Los siguientes veranos se volvieron a ver, pero ya ni la cercanía de la playa lograba acortar la distancia que se había impuesto entre los dos. Eran pasado. Francisco salió sorteado para ir al Servicio Militar, y aunque volvió al balneario, ya no volvió a cruzarse con Clara.
Cuando volvieron a verse habían pasado quince años. Francisco se había casado con Ana; tenían seis hijos que ya jugaban y se enamoraban en la arena como él y Clara cuando eran chicos. Pero tuvo que contener la emoción cuando uno de sus amigos de la playa le preguntó al pasar: “¿A que no sabés quién está?”.
Ana, que sabía la historia, se dio cuenta enseguida, pero disimuló los celos. Sabía también que no podía hacer mucho contra ese fantasma de amor idealizado y romántico. Se aferró –se aferraron–, como a una tabla en el mar, a la rutina que los dos habían construído con el tiempo y el cariño. Fran fantaseó con buscar a su novia de la adolescencia y hasta con dejar todo por ella, pero se prometió respetar a su mujer y a su familia. Tampoco es que fuera posible, seguro Clara también tendría su vida.
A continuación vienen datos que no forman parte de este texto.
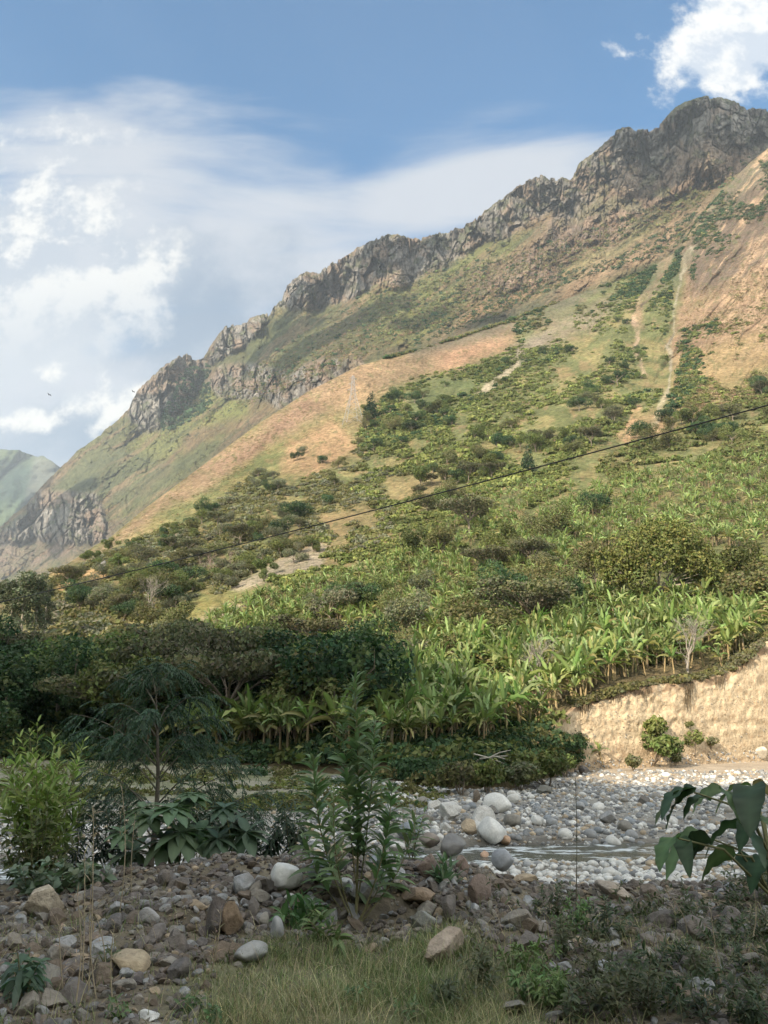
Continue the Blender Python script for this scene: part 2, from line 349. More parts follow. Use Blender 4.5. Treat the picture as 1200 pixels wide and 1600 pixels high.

Al final, cuando la tuvo frente a frente, casi no se animó a hablarle. Apenas un saludo y un abrazo de viejos amigos. Apenas eso y otra vez cada uno a su historia como si no se hubieran visto. Si hubiera preguntado, tal vez se habría enterado que Clara, en cambio, nunca se casó. Tuvo varias parejas y estaba dedicada de lleno a su trabajo. Y, a diferencia de él, había guardado todas sus cartas.